Not realizing that Spider-Gwen was a real thing, I believed that Cho was making a cheeky joke that coincidentally tapped into everything I needed to see at the time. I made the image my avatar on facebook. I defended the image on comment boards. And once I became aware that she had her own comic, I became Spider-Gwen's fan, vehemently, enthusiastically, and for life.
Now, I understand why people were upset. They have every reason
and every right to be. Women have been sexualized in comics to a ridiculous
degree. Websites like The
Hawkeye Initiative and Escher
Girls have
hundreds of posts illustrating this point, and it's both hilarious and sad. The
Mary Sue made the point that the comic’s intended audience is
teen girls, and that Gwen Stacy herself is a teenager in that universe.
Spider-Gwen co-creator Robbi Rodriguez was unhappy with the drawing as well, and to a certain degree, I’m always
going to empathize with an artist’s feelings about responses to his work.
At the same time, I still feel good about Cho's drawing. I've got
big boobs and a big ass, and I want to feel sexy, and beautiful, and powerful.

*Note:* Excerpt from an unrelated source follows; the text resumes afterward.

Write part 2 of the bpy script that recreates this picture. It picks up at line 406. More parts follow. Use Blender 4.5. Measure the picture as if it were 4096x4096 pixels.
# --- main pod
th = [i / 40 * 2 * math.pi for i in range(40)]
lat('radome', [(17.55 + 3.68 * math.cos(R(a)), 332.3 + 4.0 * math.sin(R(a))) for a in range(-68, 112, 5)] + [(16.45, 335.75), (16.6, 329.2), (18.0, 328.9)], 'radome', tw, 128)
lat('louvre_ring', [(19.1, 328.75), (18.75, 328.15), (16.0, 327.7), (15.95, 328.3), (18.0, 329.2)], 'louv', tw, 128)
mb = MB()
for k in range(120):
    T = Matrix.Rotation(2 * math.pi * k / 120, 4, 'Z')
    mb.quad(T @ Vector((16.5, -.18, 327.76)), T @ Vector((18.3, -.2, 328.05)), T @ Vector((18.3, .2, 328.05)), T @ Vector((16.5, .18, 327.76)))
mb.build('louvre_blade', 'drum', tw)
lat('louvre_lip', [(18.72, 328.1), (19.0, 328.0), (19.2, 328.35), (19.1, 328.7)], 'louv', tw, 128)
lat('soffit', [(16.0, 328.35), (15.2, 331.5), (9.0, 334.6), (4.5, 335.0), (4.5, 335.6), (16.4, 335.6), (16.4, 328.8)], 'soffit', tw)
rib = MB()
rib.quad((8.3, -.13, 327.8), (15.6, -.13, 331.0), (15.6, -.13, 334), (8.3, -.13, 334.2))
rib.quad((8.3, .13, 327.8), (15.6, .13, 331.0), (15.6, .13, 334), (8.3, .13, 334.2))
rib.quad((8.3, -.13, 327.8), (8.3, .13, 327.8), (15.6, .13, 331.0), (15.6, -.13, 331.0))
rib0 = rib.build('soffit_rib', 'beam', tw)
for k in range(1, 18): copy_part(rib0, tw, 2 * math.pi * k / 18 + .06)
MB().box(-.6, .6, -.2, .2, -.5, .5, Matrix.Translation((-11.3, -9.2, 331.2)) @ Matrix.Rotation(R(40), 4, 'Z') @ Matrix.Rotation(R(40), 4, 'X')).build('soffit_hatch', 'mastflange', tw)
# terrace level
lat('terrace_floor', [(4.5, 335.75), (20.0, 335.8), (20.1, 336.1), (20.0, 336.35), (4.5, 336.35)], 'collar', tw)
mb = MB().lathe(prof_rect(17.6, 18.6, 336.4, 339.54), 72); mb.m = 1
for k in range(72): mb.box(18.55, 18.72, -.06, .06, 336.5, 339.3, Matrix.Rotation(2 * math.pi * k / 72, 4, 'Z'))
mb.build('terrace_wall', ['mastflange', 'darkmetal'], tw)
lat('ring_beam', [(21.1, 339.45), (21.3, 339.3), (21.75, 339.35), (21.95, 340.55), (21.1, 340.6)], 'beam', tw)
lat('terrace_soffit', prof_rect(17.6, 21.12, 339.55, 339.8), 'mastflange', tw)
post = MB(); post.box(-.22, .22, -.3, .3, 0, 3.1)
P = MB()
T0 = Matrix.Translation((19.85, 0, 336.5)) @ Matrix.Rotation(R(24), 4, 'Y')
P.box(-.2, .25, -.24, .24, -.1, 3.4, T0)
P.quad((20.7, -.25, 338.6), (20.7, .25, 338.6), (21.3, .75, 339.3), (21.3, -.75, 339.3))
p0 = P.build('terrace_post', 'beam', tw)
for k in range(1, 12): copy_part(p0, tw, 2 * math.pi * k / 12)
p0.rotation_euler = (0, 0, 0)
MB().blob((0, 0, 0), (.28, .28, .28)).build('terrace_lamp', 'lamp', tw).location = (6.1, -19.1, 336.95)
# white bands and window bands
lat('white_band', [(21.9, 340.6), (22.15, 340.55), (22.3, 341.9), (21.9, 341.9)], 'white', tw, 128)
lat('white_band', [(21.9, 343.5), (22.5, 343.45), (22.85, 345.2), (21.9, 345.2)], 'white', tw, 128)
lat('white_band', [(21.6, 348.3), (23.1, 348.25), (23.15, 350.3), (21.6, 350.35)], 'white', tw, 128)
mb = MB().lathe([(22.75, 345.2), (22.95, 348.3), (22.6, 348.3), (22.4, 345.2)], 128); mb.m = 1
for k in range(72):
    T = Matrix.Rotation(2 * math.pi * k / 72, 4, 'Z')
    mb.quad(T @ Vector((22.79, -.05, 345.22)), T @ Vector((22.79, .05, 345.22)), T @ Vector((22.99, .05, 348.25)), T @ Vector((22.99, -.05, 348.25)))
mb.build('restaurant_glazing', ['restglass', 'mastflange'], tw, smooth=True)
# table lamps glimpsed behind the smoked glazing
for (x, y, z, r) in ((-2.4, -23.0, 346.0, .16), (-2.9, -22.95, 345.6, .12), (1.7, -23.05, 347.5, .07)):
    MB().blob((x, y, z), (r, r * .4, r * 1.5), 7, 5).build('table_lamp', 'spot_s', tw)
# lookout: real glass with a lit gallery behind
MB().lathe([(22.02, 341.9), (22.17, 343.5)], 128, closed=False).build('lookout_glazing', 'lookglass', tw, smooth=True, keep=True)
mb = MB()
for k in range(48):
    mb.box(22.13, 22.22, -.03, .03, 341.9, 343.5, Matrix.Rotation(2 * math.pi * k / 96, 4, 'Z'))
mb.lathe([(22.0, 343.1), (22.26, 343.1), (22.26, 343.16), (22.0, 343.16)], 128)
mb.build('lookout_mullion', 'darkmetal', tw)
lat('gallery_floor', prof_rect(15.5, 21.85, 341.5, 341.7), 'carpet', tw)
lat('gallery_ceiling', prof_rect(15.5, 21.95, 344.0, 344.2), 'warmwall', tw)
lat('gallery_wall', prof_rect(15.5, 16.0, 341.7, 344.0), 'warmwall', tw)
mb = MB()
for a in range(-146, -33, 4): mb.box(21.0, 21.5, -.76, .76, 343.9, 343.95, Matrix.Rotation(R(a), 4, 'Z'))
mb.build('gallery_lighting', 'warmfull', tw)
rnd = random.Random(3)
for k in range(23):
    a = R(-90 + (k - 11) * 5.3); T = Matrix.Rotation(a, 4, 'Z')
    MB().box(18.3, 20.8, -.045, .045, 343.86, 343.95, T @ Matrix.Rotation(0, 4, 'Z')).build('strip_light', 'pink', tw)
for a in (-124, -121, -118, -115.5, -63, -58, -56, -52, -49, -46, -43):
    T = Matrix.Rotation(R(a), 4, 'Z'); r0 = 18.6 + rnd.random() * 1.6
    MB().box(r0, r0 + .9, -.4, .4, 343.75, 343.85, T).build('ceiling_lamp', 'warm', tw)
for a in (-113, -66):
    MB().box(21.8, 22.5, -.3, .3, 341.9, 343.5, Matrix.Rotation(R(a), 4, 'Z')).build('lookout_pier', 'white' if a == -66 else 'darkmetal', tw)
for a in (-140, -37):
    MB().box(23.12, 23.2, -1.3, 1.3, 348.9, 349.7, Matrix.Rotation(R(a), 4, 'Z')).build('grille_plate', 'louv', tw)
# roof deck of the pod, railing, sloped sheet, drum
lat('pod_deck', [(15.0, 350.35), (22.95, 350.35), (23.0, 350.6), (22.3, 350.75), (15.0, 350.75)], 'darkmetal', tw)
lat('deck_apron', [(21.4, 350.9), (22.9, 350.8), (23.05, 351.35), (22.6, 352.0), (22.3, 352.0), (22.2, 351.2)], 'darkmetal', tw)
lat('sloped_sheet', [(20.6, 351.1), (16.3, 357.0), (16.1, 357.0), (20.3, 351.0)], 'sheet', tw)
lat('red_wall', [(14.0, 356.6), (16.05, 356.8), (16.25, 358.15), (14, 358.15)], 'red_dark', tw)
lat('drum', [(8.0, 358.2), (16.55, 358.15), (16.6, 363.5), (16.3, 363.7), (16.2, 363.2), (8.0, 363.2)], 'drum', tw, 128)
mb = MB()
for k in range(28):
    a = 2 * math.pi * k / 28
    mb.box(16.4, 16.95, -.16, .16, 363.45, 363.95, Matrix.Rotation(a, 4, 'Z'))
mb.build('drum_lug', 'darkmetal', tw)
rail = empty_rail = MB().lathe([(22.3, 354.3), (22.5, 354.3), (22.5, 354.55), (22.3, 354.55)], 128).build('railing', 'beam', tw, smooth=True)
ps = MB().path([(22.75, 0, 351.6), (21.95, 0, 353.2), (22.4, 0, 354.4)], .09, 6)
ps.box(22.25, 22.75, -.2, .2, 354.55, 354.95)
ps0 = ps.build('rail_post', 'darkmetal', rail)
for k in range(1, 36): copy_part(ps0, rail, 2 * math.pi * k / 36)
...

Cho’s drawing gave that to me at a time when I needed an ego boost. While I
agree much of the time with what feminists have to say, this sort of thing
kicks me right in the nethers.
There's a deeply scary thread running through some versions of
feminism. This point of view assumes the male gaze is the all-important,
ever-present villain. The hourglass figure must never be portrayed, lest it
give the menfolk a boner. Anita Sarkeesian criticizes female video game characters with my body
type almost exclusively.
As Liana Kerzner put it:
There are women like me all over the world who have found ways to be proud of our flawed, unique bodies, and we refuse to accept that breasts or hips over a certain size indicate anything inherently immoral. This puts us in direct opposition with Feminist Frequency, since they call out characters in the Tropes vs. Women videos just for having large breasts.
The Cho
drawing with my childhood alter-ego as a sexy bad bitch showed up right at the moment
I was thinking about this. Spider-Gwen becomes almost tangential when looking
at the larger picture. I’m reminded of the weird time when the right-wingers
and certain feminists were united in the cause against women’s sexuality in the
1980’s.
Man, was
that a drag. Just when I was learning about what it was to be a girl, when I
was learning about politics, when I was absorbing concepts of the world that
would be sure to stick with me throughout my life, the people who said I could
be anything said I couldn't be sexy.
Today, it’s
the same. Pearl-clutchers fall against the fainting couch because women have
tits, love sex, and use their hard-won agency to flaunt it. Next time, we’re
going to talk about Black Widow, and how a great many of the people in the media who were complaining
about supposed sexism in Age of Ultron were men.
For now I
will close with this: we still need feminism to battle against perniciously
right-wing forms of feminism. The hourglass exists, and will not be erased. And Spider-Gwen is fucking awesome.